Could there be a Les Misérables series 2 on BBC One?

Photo credit: BBC/Lookout Point/Robert Viglasky
Photo credit: BBC/Lookout Point/Robert Viglasky

From Digital Spy

BBC One's lavish Les Misérables drew to a close tonight, with the six-part series based on Victor Hugo's 1862 novel – and not, writer Andrew Davies was keen to emphasise, the musical version – wrapping up the saga of Jean Valjean (Dominic West) and his long-time nemesis Javert (David Oyelowo).

That's your lot, right? The final battle over. Curtain down.

Well, possibly not. Though Davies' series rinsed the original book, there is source material in existence that the Beeb could plough if they wanted to commission a second series.

In 1995, 133 years after the publication of the first novel, HarperCollins released Cosette: The Sequel to Les Misérables from American author Laura Kalpakian. It continued the story of Valjean's adopted daughter (played in the BBC's Les Mis by actress Ellie Bamber) following his death.

Photo credit: BBC/Lookout Point/Robert Viglasky
Photo credit: BBC/Lookout Point/Robert Viglasky

In the book, one-time resistance fighter Marius (played by Josh O'Connor on television) becomes the publisher of La Lumiere, a reformist newspaper for the French working class. In the (other) French Revolution of 1848, he's jailed for his anti-royalist views but rallies to support the masses.

Cosette also sees the title character follow in Valjean's footsteps by adopting a street kid known as 'the Starling', who ends up catching the eye of Cosette's teenage daughter Fantine (named after her late mother).

Could the book serve as inspiration for a second series of TV's Les Misérables? The odds on that, we'd guess, are long. In terms of style and tone, it's inspired far more by the musical than Hugo's original book, so Andrew Davies likely wouldn't go near it. On top of which, Cosette received a mostly negative response from Les Mis fans on publication.
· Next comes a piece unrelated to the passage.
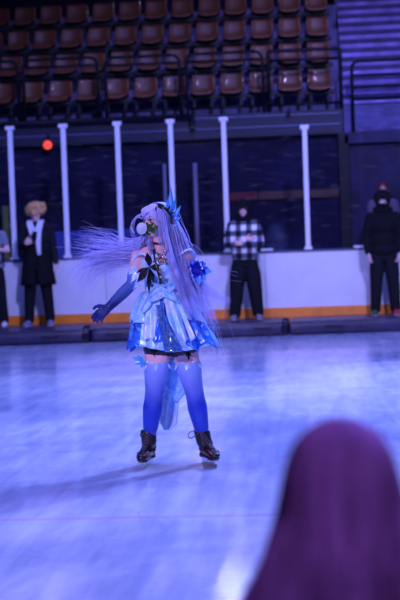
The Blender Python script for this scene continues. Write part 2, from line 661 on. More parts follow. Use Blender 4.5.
# terraces (concrete steps carrying the seats)
M_terr = mat('terrace_concrete', (.13, .12, .28), .8, var=.4, vscale=4, bump=.3, bscale=10)
RISE, RUN = .55, .70
bm = B()
for k in range(5):
    box(bm, (-15, YW-.0+RUN*k, Z0-.3 if k == 0 else Z0+RISE*(k-1)), (XR, 30.6, Z0+RISE*k))
tag(obj('floor_terraces', bm, M_terr, smooth=False), kind='structure')
# stair flight to the right of the seats
M_stair = mat('stair_concrete', (.26, .22, .62), .7, var=.45, vscale=3, stretch=(1, 1, .3))
bm, bm2 = B(), B()
SR, SN = .185, .235
zs = 3.60
for k in range(18):
    z1 = zs+SR*k
    y0 = YW+.1+SN*k
    box(bm, (XR+.02, y0, z1-SR), (15, 30.6, z1))
    box(bm2, (XR+.02, y0-.045, z1-.062), (15, y0+.06, z1+.004), .006)  # nosing strips, the shade band of each step put into their dark colour
tag(obj('trim_6', bm2, mat('stair_nosing_shade', (.05, .035, .14), .7, var=.5, vscale=4), smooth=False), kind='structure')
tag(obj('floor_stairs', bm, M_stair, smooth=False), kind='structure')
bm = B(); box(bm, (XR+.02, YW-.10, 3.12), (15, YW+.1, 3.56))
tag(obj('trim_4', bm, mat('stair_front', (.08, .07, .24), .7, var=.4, vscale=4, stretch=(1, 1, 3)), smooth=False), kind='structure')
bm = B(); box(bm, (XR+.02, YW-.14, 2.93), (15, YW+.2, 3.12))
tag(obj('trim_5', bm, mat('stair_sill', (.02, .015, .08), .7, var=.3, vscale=4), smooth=False), kind='structure')

# ---- seats
M_seat = mat('seat_plastic', (.165, .052, .020), .45, var=.12, vscale=5, coat=.6)
M_seat.node_tree.nodes['Principled BSDF'].inputs['Coat Roughness'].default_value = .12
M_seatframe = mat('seat_frame', (.01, .01, .015), .6)
def make_seat():
    t = thing('stadium_seat', (0, 0, 0), 'x', 'seat', 'moulded seats in the stand')
    prof = [(-.235, .365), (-.245, .400), (-.215, .420), (-.10, .405), (.02, .400), (.10, .412), (.155, .455), (.185, .53), (.205, .63), (.222, .73), (.235, .765), (.255, .760)]
    def fn(u, v):
        x = v*(len(prof)-1)
        i = min(int(x), len(prof)-2)
        a = x-i
        y = prof[i][0]*(1-a)+prof[i+1][0]*a
        z = prof[i][1]*(1-a)+prof[i+1][1]*a
        s = 2*u-1
        w = .205 - .014*max(0, v-.55)/.45*1.6
        if v > .88: w -= .05*((v-.88)/.12)**2
        if v < .15: w -= .03*((.15-v)/.15)**2
        up = .035*abs(s)**3 if v < .5 else 0
        fw = -.045*abs(s)**2.5 if v >= .5 else 0
        return V((w*s, y+fw, z+up))
    sheet('shell', fn, 12, 26, M_seat, t, th=.012)
    bm = B()
    box(bm, (-.245, -.06, .31), (.245, .06, .385), .006)
    for s in (-1, 1):
        box(bm, (s*.15-.02, -.12, .385), (s*.15+.02, .16, .40))
        box(bm, (s*.15-.02, -.03, 0.0), (s*.15+.02, .05, .32))
    obj('frame', bm, M_seatframe, t, False)
    return t
seat0 = make_seat()
xs0 = P(320, 98, YW+.36).x
ords = ['first', 'second', 'third', 'fourth', 'fifth', 'sixth', 'seventh', 'eighth', 'ninth', 'tenth', 'eleventh', 'twelfth', 'thirteenth']
rowname = ['lowest row behind the railings', 'second lowest row', 'third row up', 'topmost row in view']
first = True
for k in range(4):
    for i in range(12 if k < 2 else 13):
        if first:
            r = seat0; first = False
        else:
            r = seat0.copy(); col.objects.link(r)
            for ch in seat0.children:
                c = ch.copy(); col.objects.link(c); c.parent = r
        r.location = (xs0-.4985*i, YW+.36+RUN*k, Z0+RISE*k)
        r['label'] = 'brown moulded stadium seat, %s from the stairs in the %s' % (ords[i], rowname[k])

# ---- guard rails: rounded hoops along the front of the stand
def hoop(x0, x1, z0, z1, y, mids, label, r=.028, rc=.13, right_open=False):
    t = thing('guard_rail', ((x0+x1)/2, y, z0), label, 'railing', 'rounded guard rails of the stand')
    pts = [V((x0, y, z0))]
    for a in range(7):
        an = PI - a*PI/12
        pts.append(V((x0+rc+rc*math.cos(an), y, z1-rc+rc*math.sin(an))))
    if right_open:
        pts.append(V((x1, y, z1)))
    else:
        for a in range(7):
            an = PI/2 - a*PI/12
            pts.append(V((x1-rc+rc*math.cos(an), y, z1-rc+rc*math.sin(an))))
        pts.append(V((x1, y, z0)))
    bm = B(); tube(bm, pts, r, 10)
    obj('frame', bm, M_rail, t)
    for z in mids:
        bm = B(); tube(bm, [(x0, y, z), (x1, y, z)], r*.75, 8)
        obj('cross_bar', bm, M_rail, t)
    return t
yr = YW-.08
def XA(px): return P(px, 90, yr).x
def ZA(px, py): return P(px, py, yr).z
rails = [(-50, 18, 61, 'black rounded guard rail cut by the left edge of the view'),
         (24, 98, 60, 'black rounded guard rail above the blond person and the red lamp'),
         (106, 180, 57.5, 'black rounded guard rail in the middle, above the head ornament'),
         (187, 263, 54, 'black rounded guard rail above the person in the checked shirt')]
for a, b_, yy, lb in rails:
    zt = ZA(max(a, 5)+10, yy)
    hoop(XA(a), XA(b_), Z0, zt, yr, [zt-.13, Z0+.12], lb)
zt = ZA(300, 50)
hoop(XA(269), XA(341), Z0, zt, yr, [zt-.16, Z0+.12], 'black guard rail beside the stairs at the end of the seats', rc=.04, r=.034)
zt = ZA(370, 61)
hoop(XA(352), XA(352)+3.0, 3.12, zt, YW-.17, [ZA(380, 75), ZA(380, 87), ZA(380, 99)], 'black guard rail across the foot of the stairs', rc=.13, r=.03, right_open=True)

# pipe under the fascia
t = thing('ceiling_pipe', (0, YW-.5, 3.2), 'black pipe running along under the front of the stands', 'pipe')
bm = B()
za = ZA(200, 117)
tube(bm, [(-9, YW-.3, za), (P(192, 117, YW-.3).x, YW-.3, za)], .045, 10)
tube(bm, [(P(192, 117, YW-.3).x, YW-.3, za), (P(192, 117, YW-.3).x, YW-.3, za-.2), (P(192, 117, YW-.3).x+.02, YW-.3, za-.24)], .045, 10)
obj('pipe_run', bm, M_rail, t)
for x in [-8+1.9*i for i in range(5)]:
    bm = B(); box(bm, (x-.02, YW-.31, za+.03), (x+.02, YW-.17, za+.06))
    box(bm, (x-.02, YW-.35, za-.055), (x+.02, YW-.25, za+.055), .01)
    obj('clamp', bm, M_rail, t, False)

# painted rail boards on the wall
for (a, b_, mm, nm, lb) in ((222, 258, mat('red_paint', (.14, .012, .02), .7), 'wall_rail', 'short red rail board on the dark wall behind the checked shirt'),
                            (259, 339, mat('brown_wood', (.085, .030, .02), .6, var=.4, vscale=4, stretch=(1, 1, 8)), 'wall_rail', 'brown wooden rail board on the dark wall behind the lone post')):
    x0, x1 = P(a, 197, YW-.05).x, P(b_, 197, YW-.05).x
    z = P(280, 195, YW-.05).z
    bm = B(); box(bm, (x0, YW-.06, z-.07), (x1, YW, z+.07), .01)
    tag(obj(nm, bm, mm, None, False, origin=((x0+x1)/2, YW-.03, z-.07)), lb, 'rail')

# blue padded panel low on the wall
x0, x1 = P(44, 240, YW-.05).x, P(152, 240, YW-.05).x
bm = B(); box(bm, (x0, YW-.12, ZC), (x1, YW-.0, P(100, 230, YW-.1).z), .02)
tag(obj('wall_padding', bm, mat('blue_pad', (.03, .06, .36), .55, var=.3, vscale=3), None, False, origin=((x0+x1)/2, YW-.06, ZC)),
    'dark blue padded panel low on the wall beside the blond person', 'padding')
# yellow-green panel at the left
x0, x1 = P(3.5, 230, YW-.5).x, P(9.5, 230, YW-.5).x
bm = B(); box(bm, (x0, YW-.55, ZC), (x1, YW-.46, P(6, 206, YW-.5).z), .01)
tag(obj('marker_post', bm, mat('yellow_green', (.16, .20, .05), .7, var=.2), None, False, origin=((x0+x1)/2, YW-.5, ZC)),
    'narrow yellow-green marker post behind the leftmost glass', 'post')
# pale poles standing in the walkway
for px, top, w, lb in ((165, 164, .030, 'dim pale pole standing in the walkway left of the head ornament'), (195.5, 163, .036, 'dim pale pole standing in the walkway right of the head ornament')):
    q = P(px+2, 240, 23.2)
    z1 = P(px, top, 23.2).z
    bm = B(); tube(bm, [(q.x, 23.2, ZC), (q.x, 23.2, z1)], w, 10); tube(bm, [(q.x, 23.2, ZC), (q.x, 23.2, ZC+.03)], .12, 16)
    tag(obj('pale_pole', bm, mat('pale_paint', (.26, .24, .36), .5), None, origin=(q.x, 23.2, ZC)), lb, 'pole')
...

Photo credit: Eric Fougere/VIP Images/Corbis via Getty Images
Photo credit: Eric Fougere/VIP Images/Corbis via Getty Images

The other option would be two novels published six years later, in 2001 in France. François Cérésa wrote a pair of sequels to Hugo's story, Cosette ou le temps des illusions (Cosette, Or The Time of Illusions) and Marius ou le fugitif (Marius, Or The Fugitive).

Only the former has ever been published in English, but these books saw Thénardier (Adeel Akhtar) return from America, Marius unjustly imprisoned – again! – and, most controversially of all, Javert resurrected, with Cérésa having the villain survive his suicide attempt and even find redemption through God.
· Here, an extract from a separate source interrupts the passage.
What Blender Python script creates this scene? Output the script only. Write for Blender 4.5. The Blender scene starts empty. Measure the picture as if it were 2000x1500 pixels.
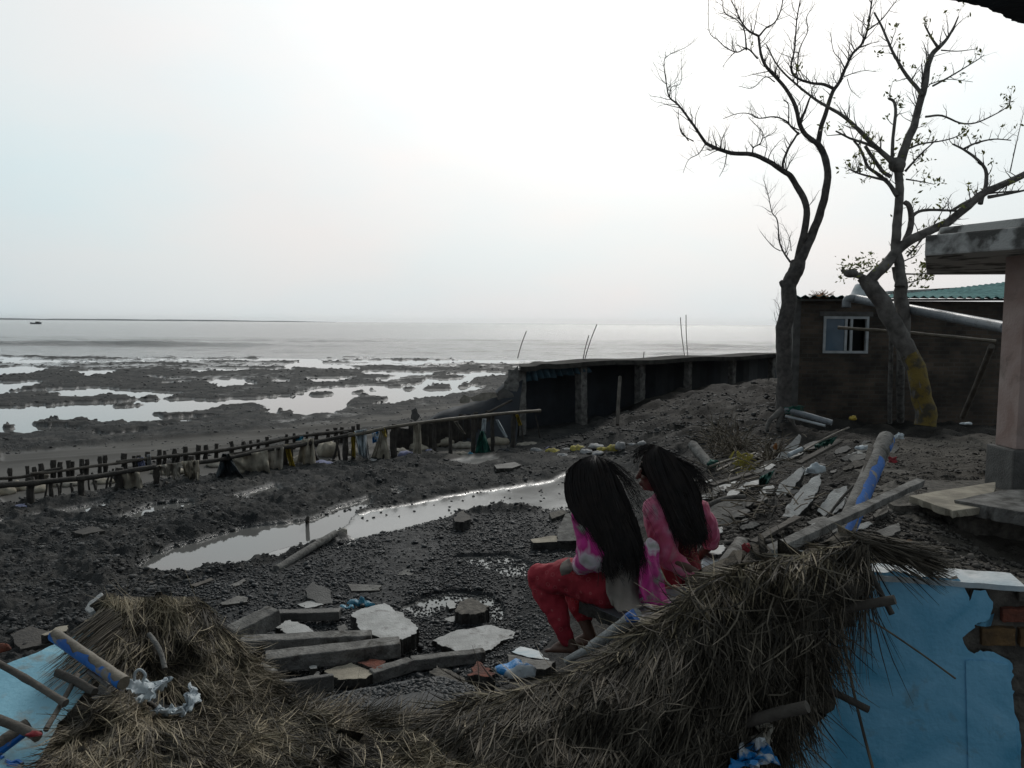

Unsurprisingly, these books proved even more controversial than Kalpakian's earlier effort, infuriating Hugo scholars. Cérésa was defiant, though, calling his critics "intellectual terrorists" and telling The Telegraph at the time: "Javert's suicide always seemed too precipitate to me. I wanted to give him a chance to redeem himself morally."
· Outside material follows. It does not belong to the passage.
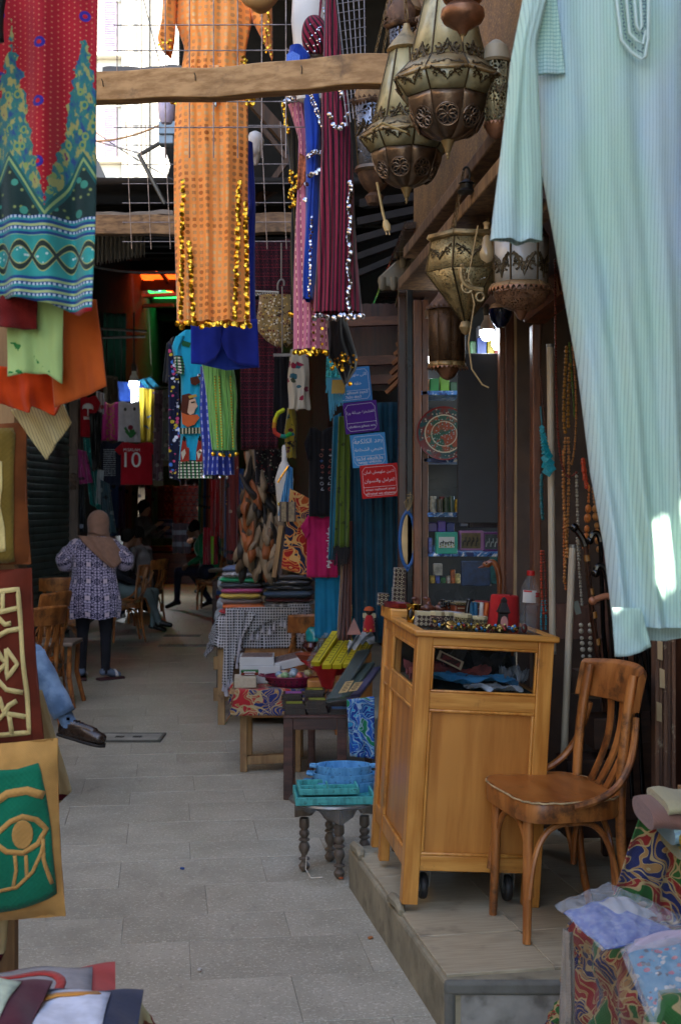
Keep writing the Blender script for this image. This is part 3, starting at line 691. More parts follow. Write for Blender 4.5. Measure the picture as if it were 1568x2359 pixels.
# things inside the showcase
M_poly=glassy('clear plastic film','#9aa2a6',.18,.16)
def incase(name,lb,cat,x,y,z,fn,mat):
 m=MB();fn(m);o=m.build(name,mat,org=(0,0,0));o.location=CABM@V((x,y,z));o.rotation_euler=cab.rotation_euler;return tag(o,lb,cat)
def crumple(sx,sy,sz,seed,n=9):
 r=random.Random(seed);a=[r.uniform(0,6)for _ in range(6)]
 def f(m):m.grid(lambda p,q:(((p-.5)*sx,(q-.5)*sy,sz*(.5+.5*math.sin(p*9+a[0]+q*4)*math.cos(q*8+a[1]))+sz*.3*math.sin(p*23+q*17+a[2])),(p,q)),26,14)
 return f
incase('bag','blue plastic bag lying flat inside the glass showcase','bag',.22,.17,.765,crumple(.35,.14,.025,1),pm('blue plastic','#3d86b8',.3,var=.3,scale=14,bump=.4)).data.materials[0]
incase('film_packet','shiny clear film packet in front of the blue bag in the showcase','packet',.30,.09,.748,crumple(.2,.09,.02,4),pm('shiny film','#a7b0b5',.15,.3,scale=20,bump=.6))
incase('cloth_heap','red and tan cloth heap at the back of the showcase','cloth',.17,.30,.76,crumple(.3,.18,.05,6),pm('heap cloth','#7c3b38',.9,var=.6,scale=18))
incase('bead_heap','dark heap of trinkets at the back of the glass showcase','trinkets',.30,.38,.76,crumple(.26,.2,.1,9),pm('dark trinkets','#26262a',.4,var=.9,scale=40,bump=.8))
incase('film_packet','crumpled grey plastic packet at the right end of the showcase','packet',.40,.2,.77,crumple(.09,.1,.05,12),pm('grey film','#8a94a0',.2,.2,scale=24,bump=.6))
cd_=incase('card','small red and cream printed card leaning inside the showcase','card',.17,.24,.83,lambda m:(m.box((0,0,0),(.1,.004,.035))),Sh('printed card').done('#b8a58a'))
cd_.rotation_euler=Euler((R(-25),R(26),R(6)));s=Sh('card face',coord='Object');cd_.data.materials[0]=s.done(s.mix(((abs(s.x)<.04)*(abs(s.z)<.012)),'#c2ad8f',s.mix(s.noise(70,2).ss(.45,.55),'#7d2a28','#3a2320')))
# ================================================================ BENTWOOD CHAIRS
W_BENT=wood('bentwood','#84491a','#b8773a',k=(22,22,3),rough=.46,wear='#3a2210',wt=(.47,.66),wscale=9,coat=.12)
W_SEAT=wood('seat ply','#8a4a18','#ad6a30',k=(14,3,14),rough=.36,wear='#5d3b1c',wscale=6,coat=.3)
W_EDGE=pm('splintered ply edge','#b59b70',.8,var=.5,scale=30,bump=.6)
def bez(p,n=14):
 p=[V(q)for q in p];out=[]
 for i in range(n+1):
  t=i/n;q=p[:]
  while len(q)>1:q=[a.lerp(b,t)for a,b in zip(q,q[1:])]
  out.append(q[0])
 return out
def make_chair(label,arms=True,seat_w=.40,square=False,group=None):
 t=thing('bentwood_chair',label,'chair',(0,0,0),group);H=.455;hw=seat_w/2;hd=.2
 def edge(a,k=1.):
  c,s_=math.cos(a),math.sin(a);e=.22 if square else(.45 if c>0 else .62)
  return V((hd*k*math.copysign(abs(c)**e,c),hw*k*math.copysign(abs(s_)**e,s_),0))
 m=MB();n=40
 for kz,kr in((-.048,.97),(-.045,1.),(-.004,1.)):pass
 prof=[(.93,-.066),(.985,-.064),(1.,-.056),(1.,-.008),(.99,-.003)]
 m.grid(lambda a,q:edge(a*6.2832,prof[min(4,int(q*4+.5))][0])+V((0,0,H+prof[min(4,int(q*4+.5))][1])),n,4,cu=True);m.build('seat_rim',W_BENT,t,ang=50)
 m=MB();m.grid(lambda a,q:edge(a*6.2832,1.003-1.0025*q)+V((0,0,H+(.004 if q<.3 else .002-.006*q)+.003*math.sin(a*40)*(q<.1))),n,8,cu=True);m.grid(lambda a,q:edge(a*6.2832,1.004)+V((0,0,H-.004+.009*q)),n,1,cu=True);m.build('seat',W_SEAT,t)
 m=MB();m.tube([edge(i/60*6.2832,1.006)+V((0,0,H+.001+.0015*math.sin(i*2.1)))for i in range(60)],.0035,5,closed=True);m.build('seat_edge',W_EDGE,t)
 fl=[(hd-.045,hw-.075),(hd-.045,-hw+.075)]
 for(x,y)in fl:
  m=MB();m.tube([(x,y,H-.05),(x+.004,y*1.02,H*.5),(x+.012,y*1.08,0)],[.0185,.0175,.0145],12);m.build('leg',W_BENT,t)
 for sg in(1,-1):
  y=sg*(hw-.05);m=MB()
  m.tube(bez([(-hd-.03,y*.97,0),(-hd+.035,y,.25),(-hd+.03,y,.45),(-hd+.02,y*1.02,.62),(-hd-.03,y*.98,.84)],18),[.0145]*5+[.0175]*14,10);m.build('rear_leg',W_BENT,t)
  # hoops under the seat
  m=MB();m.tube(bez([(hd-.03,y*1.06,.15),(hd-.05,y*1.03,.33),(hd-.09,y,H-.07),(0,y*1.0,H-.078)],14)+bez([(0,y,H-.078),(-hd+.1,y,H-.07),(-hd+.06,y*1.03,.33),(-hd+.03,y*1.04,.15)],14)[1:],.0105,8);m.build('side_hoop',W_BENT,t)
  if arms:m=MB();m.tube(bez([(hd*.15,sg*(hw+.006),H-.012),(-hd*.6,sg*(hw+.014),H+.01),(-hd*1.0,sg*hw,H+.05),(-hd-.035,sg*(hw-.045),H+.25)],16),.0125,8);m.build('side_brace',W_BENT,t)
 for xx in(hd-.045,-hd+.04):
  m=MB();y=hw-.055;m.tube(bez([(xx,y,.15),(xx,y*.9,.33),(xx,y*.5,H-.07),(xx,0,H-.08)],12)+bez([(xx,0,H-.08),(xx,-y*.5,H-.07),(xx,-y*.9,.33),(xx,-y,.15)],12)[1:],.0105,8);m.build('cross_hoop',W_BENT,t)
  # back: curved top rail and slats
 def rail(a,z):
  y=(a-.5)*2*(hw-.005);x=-hd-.035-.05*(1-(2*a-1)**2)+.02*(abs(2*a-1)**3)
  return x-(z-.79)*.22,y
 m=MB()
 def rp(a,q):
  z0,z1=.728,.862-.012*(2*a-1)**2;seq=[(0,z0),(0,lerp(z0,z1,.5)),(0,z1-.01),(-.014,z1+.004),(-.03,z1-.012),(-.028,lerp(z0,z1,.5)),(-.026,z0)]
  dx,z=seq[min(6,int(q*7+.01))];x,y=rail(a,z);return(x+dx+.006,y,z)
 m.grid(rp,26,7,cv=True)
 for a in(0,1):
  m.add([V(rp(a,i/7+.001))for i in range(7)],[tuple(range(7))])
 m.build('top_rail',W_BENT,t,bevel=.004,ang=60)
 for a in(.32,.5,.68):
  x,y=rail(a,.74);m=MB();m.grid(lambda q,e:V((lerp(-hd+.03,x-.006,q)-.03*math.sin(q*3.14),y*(.75+.25*q),lerp(H-.01,.745,q)))+V(((-.005,.005,.005,-.005)[int(e*4+.5)%4],(-.015,-.015,.015,.015)[int(e*4+.5)%4],0)),8,4,cv=True);m.build('slat',W_BENT,t)
 return t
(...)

Photo credit: BBC Studios/Lookout Point/Robert Viglasky
Photo credit: BBC Studios/Lookout Point/Robert Viglasky

As for the character's improbable survival, he added, "It's very easy to imagine that the temperature in the Seine on the day he threw himself in was not fatally cold. Someone could perfectly easily have dragged him out and revived him."

Regardless, the legal mire surrounding Cérésa's books means the BBC will probably be reluctant to touch them. Pierre Hugo, the author’s great-great-grandson, was actually awarded damages from the Parisian publishing company Plon for breach of “moral rights”.

"I hope to set a legal precedent for all descendents of celebrities, be they writers, artists or musicians, to protect the spirit of their forebears," he told The Telegraph in 2007.

Pierre was ultimately unsuccessful in his efforts to have the sequels pulled from bookshelves, but we can't see the BBC, and especially not Andrew Davies, looking to adapt these contentious works.

So while sequels to Les Misérables *do* exist in book form, the negative reaction they received means we've almost certainly seen the last of Cosette, Marius et al on television. And Javert? He stays dead, because, to quote the man himself, there is no way to go oooooooon!